Maintaining Your Service Entrance, Part 2

Oct. 26, 2009
We tend to think of maintenance as testing and inspecting. However, the most neglected part of the typical service involves neither to maintain it

We tend to think of maintenance as testing and inspecting. However, the most neglected part of the typical service involves neither to maintain it. What is it? It’s the space around the equipment.

Revenue per square foot is an important metric in property management. Unfortunately, people using that metric don’t always look at the means of producing that revenue.

This mental blindness permits the misperception that space “set aside” for electrical infrastructure is "wasted," and reducing it is an improvement. So, the thinking (or lack thereof) goes, space devoted production, storage, or trafficways should never be less than 3 ft from electrical equipment; any more is a waste.

The 3-ft number comes from misreading NEC and OSHA flash protection requirements. Because they're based on voltages, these requirements don't universally specify a 3-ft space (it may be more). They provide the minimum for safety, not maintenance or power restoration.

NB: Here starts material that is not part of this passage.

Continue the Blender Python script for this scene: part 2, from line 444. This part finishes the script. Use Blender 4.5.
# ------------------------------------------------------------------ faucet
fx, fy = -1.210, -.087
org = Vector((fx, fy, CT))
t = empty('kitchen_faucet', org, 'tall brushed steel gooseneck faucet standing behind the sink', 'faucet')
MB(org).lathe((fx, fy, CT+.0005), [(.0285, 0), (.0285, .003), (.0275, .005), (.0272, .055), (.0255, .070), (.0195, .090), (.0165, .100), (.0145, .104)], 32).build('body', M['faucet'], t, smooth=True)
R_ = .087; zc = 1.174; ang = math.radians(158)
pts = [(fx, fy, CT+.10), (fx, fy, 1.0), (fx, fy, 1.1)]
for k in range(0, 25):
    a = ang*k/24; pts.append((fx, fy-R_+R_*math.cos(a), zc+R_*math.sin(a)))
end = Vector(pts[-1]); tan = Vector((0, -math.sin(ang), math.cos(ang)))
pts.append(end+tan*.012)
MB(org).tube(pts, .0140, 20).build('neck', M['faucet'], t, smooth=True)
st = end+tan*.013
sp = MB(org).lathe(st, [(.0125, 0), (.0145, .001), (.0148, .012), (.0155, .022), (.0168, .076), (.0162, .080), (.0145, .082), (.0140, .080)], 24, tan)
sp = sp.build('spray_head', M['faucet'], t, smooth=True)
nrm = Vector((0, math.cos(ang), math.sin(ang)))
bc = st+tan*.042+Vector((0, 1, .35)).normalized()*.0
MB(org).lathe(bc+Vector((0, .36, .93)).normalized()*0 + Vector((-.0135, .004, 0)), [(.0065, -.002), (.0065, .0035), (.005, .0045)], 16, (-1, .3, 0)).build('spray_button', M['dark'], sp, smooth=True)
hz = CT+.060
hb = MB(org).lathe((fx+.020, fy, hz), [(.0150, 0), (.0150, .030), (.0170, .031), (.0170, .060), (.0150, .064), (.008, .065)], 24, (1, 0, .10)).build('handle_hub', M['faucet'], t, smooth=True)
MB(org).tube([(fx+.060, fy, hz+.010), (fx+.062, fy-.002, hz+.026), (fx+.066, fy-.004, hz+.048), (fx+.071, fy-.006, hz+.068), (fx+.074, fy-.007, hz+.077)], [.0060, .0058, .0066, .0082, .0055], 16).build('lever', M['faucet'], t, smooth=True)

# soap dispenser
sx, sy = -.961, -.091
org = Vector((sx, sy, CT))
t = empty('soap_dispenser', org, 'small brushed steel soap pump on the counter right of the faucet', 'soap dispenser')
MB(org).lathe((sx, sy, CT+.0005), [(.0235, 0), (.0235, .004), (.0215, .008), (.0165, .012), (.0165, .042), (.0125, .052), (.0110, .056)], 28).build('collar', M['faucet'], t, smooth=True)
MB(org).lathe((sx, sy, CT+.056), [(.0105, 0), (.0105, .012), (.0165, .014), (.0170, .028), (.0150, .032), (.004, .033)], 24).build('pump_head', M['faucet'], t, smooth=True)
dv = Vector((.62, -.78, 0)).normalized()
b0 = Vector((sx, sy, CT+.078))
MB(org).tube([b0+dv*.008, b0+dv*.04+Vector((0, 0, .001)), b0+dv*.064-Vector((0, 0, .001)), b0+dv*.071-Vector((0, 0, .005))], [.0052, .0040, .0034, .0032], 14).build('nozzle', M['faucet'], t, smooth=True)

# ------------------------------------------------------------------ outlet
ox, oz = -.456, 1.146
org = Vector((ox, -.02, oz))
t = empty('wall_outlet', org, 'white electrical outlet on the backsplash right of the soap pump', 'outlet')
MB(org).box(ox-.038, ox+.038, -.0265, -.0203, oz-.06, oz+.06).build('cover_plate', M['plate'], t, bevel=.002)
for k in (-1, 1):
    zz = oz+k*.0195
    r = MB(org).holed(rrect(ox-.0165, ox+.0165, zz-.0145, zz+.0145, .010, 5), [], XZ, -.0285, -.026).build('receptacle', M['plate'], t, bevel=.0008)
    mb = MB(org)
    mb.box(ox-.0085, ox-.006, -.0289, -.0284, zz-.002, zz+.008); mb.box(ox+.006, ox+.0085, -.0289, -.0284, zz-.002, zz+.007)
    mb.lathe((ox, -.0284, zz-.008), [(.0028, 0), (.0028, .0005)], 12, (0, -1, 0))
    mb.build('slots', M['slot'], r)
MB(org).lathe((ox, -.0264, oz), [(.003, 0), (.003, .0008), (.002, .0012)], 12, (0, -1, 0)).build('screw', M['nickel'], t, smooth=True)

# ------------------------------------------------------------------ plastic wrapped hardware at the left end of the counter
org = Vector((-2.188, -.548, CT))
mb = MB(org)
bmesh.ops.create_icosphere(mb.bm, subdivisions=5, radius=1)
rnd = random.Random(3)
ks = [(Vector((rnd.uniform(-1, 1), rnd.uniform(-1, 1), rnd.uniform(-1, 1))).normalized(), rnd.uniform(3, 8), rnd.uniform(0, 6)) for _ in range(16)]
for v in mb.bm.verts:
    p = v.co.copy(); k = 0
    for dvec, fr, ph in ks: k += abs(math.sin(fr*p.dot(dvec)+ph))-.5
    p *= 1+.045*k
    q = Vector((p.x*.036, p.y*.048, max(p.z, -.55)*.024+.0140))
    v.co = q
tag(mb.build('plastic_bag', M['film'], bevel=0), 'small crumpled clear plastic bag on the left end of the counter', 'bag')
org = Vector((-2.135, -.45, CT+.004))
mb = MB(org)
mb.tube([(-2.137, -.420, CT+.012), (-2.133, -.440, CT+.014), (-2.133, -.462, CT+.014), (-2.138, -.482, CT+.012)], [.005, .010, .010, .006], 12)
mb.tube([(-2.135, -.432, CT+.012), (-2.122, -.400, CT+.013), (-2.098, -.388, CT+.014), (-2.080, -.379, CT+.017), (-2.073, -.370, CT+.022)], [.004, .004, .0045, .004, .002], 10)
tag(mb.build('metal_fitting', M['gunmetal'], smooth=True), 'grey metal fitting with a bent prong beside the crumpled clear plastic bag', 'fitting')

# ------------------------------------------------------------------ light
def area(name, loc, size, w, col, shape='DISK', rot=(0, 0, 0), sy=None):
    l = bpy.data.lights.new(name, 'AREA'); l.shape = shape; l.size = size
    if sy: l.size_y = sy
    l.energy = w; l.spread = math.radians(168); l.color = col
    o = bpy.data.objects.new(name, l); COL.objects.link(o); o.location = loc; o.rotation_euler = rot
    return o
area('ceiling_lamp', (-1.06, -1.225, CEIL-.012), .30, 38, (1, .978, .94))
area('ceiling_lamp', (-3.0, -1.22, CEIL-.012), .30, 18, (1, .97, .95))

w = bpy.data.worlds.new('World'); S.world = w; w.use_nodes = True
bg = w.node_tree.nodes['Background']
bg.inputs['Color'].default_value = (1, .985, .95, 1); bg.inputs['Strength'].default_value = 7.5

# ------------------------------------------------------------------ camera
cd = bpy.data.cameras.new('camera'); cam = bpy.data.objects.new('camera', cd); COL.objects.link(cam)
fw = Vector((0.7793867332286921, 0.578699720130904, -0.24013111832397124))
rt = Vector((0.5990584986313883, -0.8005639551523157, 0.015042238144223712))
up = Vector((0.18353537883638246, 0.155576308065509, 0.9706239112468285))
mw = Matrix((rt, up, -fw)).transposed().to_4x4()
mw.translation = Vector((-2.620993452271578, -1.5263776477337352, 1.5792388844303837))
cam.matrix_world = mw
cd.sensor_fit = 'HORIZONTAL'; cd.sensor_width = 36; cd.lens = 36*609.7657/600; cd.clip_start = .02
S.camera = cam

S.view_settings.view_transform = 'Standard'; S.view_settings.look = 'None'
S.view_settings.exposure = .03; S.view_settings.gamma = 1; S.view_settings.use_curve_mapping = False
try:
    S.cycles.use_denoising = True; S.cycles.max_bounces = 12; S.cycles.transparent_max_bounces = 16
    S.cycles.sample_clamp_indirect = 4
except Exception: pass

Yes, ensure your service has the OSHA-minimum spacing. But maintain additional space around/within it for effective maintenance. The question is not, “How close can we get to 2 ft, 11.9 in.,” but “How much room do we need to properly maintain our electrical infrastructure?” It's an engineering question, not a regulatory one.

Start answering that question by staging and timing maintenance/repair tasks — first in cramped conditions, and then with more room. The difference may amaze you.